Set exercise — From the first line of the data below, copy each line up to the one containing "S.camera = cam", and include that line too.

..............................

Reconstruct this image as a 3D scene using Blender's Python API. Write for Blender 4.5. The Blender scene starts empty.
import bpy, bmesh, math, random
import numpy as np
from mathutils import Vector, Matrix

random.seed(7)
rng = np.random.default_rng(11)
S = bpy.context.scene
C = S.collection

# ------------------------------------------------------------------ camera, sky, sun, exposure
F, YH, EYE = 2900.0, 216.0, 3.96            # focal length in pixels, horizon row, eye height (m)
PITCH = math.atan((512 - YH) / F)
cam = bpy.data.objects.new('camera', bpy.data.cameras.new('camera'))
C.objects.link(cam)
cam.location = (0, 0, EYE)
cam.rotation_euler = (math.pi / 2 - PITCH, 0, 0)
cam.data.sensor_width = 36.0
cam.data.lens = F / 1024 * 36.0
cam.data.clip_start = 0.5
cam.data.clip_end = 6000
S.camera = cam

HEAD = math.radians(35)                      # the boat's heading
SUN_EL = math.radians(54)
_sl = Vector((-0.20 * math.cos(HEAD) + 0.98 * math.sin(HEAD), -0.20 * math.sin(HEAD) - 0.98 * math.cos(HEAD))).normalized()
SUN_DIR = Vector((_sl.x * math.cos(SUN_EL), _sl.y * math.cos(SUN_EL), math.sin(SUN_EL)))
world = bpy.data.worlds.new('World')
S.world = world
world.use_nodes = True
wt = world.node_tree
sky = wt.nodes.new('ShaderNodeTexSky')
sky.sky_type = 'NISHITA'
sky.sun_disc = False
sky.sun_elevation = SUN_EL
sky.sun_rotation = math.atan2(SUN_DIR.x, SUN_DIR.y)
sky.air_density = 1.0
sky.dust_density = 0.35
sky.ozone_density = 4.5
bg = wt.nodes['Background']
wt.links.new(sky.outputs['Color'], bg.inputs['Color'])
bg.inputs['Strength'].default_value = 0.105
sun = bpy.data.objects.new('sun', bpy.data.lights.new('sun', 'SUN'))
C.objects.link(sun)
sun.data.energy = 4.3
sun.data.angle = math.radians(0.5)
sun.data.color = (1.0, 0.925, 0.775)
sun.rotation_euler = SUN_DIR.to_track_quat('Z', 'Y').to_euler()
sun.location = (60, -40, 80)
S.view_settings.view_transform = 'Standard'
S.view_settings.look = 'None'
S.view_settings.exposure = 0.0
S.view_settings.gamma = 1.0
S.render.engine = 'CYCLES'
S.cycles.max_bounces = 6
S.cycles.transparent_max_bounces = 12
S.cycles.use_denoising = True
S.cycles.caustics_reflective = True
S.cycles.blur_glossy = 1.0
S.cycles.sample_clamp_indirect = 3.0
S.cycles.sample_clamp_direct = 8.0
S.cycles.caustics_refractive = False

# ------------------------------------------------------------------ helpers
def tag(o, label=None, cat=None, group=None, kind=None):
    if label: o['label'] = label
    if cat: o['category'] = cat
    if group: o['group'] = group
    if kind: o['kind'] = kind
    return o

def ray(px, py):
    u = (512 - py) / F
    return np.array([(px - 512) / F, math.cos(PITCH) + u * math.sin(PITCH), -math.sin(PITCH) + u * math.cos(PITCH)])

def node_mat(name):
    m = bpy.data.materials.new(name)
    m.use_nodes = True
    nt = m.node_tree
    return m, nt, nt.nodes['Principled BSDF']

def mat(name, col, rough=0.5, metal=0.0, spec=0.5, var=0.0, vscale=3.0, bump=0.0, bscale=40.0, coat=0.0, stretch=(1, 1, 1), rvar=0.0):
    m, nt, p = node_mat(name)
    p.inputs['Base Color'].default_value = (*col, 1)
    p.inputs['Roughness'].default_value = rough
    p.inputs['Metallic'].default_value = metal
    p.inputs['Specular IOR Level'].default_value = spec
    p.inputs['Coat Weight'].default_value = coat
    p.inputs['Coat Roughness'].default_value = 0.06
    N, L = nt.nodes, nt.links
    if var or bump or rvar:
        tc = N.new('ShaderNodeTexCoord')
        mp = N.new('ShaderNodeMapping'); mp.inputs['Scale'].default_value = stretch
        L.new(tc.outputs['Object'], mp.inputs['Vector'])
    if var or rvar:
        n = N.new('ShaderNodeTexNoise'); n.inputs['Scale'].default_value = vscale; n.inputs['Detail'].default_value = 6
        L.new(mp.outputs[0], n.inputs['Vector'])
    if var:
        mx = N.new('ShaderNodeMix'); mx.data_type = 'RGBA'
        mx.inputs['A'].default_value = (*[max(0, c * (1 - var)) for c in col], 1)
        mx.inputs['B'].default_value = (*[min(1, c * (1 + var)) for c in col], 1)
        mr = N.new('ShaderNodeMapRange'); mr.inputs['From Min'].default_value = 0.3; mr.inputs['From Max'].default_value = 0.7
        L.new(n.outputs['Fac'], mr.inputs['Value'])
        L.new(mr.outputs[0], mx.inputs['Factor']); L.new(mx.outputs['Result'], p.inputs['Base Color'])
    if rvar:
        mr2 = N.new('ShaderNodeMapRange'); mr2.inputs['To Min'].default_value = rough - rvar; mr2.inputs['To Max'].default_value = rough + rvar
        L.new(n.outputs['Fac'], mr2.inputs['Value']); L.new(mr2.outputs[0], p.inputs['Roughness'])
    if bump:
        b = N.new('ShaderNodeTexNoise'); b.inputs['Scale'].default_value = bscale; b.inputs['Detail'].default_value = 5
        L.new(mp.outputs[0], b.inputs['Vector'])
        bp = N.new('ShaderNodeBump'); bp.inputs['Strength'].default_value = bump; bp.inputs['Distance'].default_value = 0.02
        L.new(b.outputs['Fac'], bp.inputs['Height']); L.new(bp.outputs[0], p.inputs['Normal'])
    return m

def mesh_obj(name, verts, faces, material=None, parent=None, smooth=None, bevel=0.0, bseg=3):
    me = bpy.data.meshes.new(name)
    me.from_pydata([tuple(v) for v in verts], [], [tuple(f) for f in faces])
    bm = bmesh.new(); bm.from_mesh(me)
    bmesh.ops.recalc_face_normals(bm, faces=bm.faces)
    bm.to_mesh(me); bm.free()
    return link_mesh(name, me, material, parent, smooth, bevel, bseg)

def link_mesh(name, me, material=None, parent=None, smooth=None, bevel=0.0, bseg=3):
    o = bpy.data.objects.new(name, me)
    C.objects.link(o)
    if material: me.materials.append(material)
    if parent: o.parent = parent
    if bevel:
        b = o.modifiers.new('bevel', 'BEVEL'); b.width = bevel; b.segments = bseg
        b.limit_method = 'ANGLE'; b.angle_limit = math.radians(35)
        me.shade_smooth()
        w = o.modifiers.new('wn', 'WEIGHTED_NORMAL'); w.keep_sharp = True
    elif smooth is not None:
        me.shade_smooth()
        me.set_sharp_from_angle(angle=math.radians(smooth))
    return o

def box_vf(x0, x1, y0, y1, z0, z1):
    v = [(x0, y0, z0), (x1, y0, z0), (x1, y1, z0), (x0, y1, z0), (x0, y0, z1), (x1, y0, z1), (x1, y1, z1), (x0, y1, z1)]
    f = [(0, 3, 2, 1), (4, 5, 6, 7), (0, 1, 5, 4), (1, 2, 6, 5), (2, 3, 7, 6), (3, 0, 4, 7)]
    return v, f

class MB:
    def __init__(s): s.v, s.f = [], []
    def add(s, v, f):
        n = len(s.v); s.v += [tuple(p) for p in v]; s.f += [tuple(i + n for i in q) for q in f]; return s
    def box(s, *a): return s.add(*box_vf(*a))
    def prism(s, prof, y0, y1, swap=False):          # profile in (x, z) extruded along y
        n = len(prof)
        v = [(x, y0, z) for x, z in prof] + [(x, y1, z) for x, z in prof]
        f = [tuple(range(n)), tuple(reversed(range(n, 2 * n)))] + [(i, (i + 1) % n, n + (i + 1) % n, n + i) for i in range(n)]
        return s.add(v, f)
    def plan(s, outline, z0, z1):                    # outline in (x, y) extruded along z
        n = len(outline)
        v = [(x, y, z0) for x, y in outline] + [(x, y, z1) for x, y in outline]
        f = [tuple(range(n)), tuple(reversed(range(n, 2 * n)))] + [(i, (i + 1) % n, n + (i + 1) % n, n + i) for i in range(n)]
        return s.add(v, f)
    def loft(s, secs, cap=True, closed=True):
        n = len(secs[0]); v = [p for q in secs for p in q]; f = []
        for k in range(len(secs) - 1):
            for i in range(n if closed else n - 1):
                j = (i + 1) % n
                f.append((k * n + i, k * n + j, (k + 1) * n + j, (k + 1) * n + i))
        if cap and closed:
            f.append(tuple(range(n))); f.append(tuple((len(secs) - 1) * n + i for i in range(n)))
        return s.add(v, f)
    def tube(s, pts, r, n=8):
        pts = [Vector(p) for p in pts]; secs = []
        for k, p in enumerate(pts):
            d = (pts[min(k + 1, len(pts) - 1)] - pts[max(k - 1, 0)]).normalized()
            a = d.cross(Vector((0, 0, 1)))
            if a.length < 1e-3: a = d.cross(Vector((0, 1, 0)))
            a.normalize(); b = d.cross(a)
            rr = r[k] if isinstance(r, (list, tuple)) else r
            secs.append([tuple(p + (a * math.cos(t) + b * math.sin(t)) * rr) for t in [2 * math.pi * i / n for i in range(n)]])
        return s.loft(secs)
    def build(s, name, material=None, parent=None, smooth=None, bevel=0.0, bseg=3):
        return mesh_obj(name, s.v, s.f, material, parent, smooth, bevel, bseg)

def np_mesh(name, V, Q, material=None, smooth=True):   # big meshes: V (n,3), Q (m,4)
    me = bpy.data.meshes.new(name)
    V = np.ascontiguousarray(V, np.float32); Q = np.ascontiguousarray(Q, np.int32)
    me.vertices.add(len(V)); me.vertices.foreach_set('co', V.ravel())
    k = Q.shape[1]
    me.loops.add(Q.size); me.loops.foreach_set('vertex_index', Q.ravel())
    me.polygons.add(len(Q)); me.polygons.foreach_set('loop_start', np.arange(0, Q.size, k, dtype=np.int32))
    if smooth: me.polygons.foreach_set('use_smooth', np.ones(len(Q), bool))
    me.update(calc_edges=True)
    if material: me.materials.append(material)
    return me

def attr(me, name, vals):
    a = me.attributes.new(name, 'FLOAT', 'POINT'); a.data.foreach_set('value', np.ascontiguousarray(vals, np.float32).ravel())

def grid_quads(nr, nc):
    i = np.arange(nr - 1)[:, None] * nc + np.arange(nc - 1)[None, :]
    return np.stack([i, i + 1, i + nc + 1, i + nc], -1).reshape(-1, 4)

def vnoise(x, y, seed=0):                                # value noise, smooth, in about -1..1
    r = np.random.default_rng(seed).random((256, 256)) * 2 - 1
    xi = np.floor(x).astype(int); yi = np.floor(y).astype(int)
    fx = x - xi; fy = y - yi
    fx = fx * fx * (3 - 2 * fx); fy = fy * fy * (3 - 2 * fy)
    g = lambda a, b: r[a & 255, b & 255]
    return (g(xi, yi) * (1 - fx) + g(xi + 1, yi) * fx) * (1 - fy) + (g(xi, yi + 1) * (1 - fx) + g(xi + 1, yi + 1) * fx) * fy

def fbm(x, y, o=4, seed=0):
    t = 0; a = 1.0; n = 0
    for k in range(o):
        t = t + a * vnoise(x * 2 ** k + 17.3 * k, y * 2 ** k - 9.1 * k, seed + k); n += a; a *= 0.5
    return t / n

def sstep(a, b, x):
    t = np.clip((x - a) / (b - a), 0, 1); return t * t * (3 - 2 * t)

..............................

Answer to the exercise —
Reconstruct this image as a 3D scene using Blender's Python API. Write for Blender 4.5. The Blender scene starts empty.
import bpy, bmesh, math, random
import numpy as np
from mathutils import Vector, Matrix

random.seed(7)
rng = np.random.default_rng(11)
S = bpy.context.scene
C = S.collection

# ------------------------------------------------------------------ camera, sky, sun, exposure
F, YH, EYE = 2900.0, 216.0, 3.96            # focal length in pixels, horizon row, eye height (m)
PITCH = math.atan((512 - YH) / F)
cam = bpy.data.objects.new('camera', bpy.data.cameras.new('camera'))
C.objects.link(cam)
cam.location = (0, 0, EYE)
cam.rotation_euler = (math.pi / 2 - PITCH, 0, 0)
cam.data.sensor_width = 36.0
cam.data.lens = F / 1024 * 36.0
cam.data.clip_start = 0.5
cam.data.clip_end = 6000
S.camera = cam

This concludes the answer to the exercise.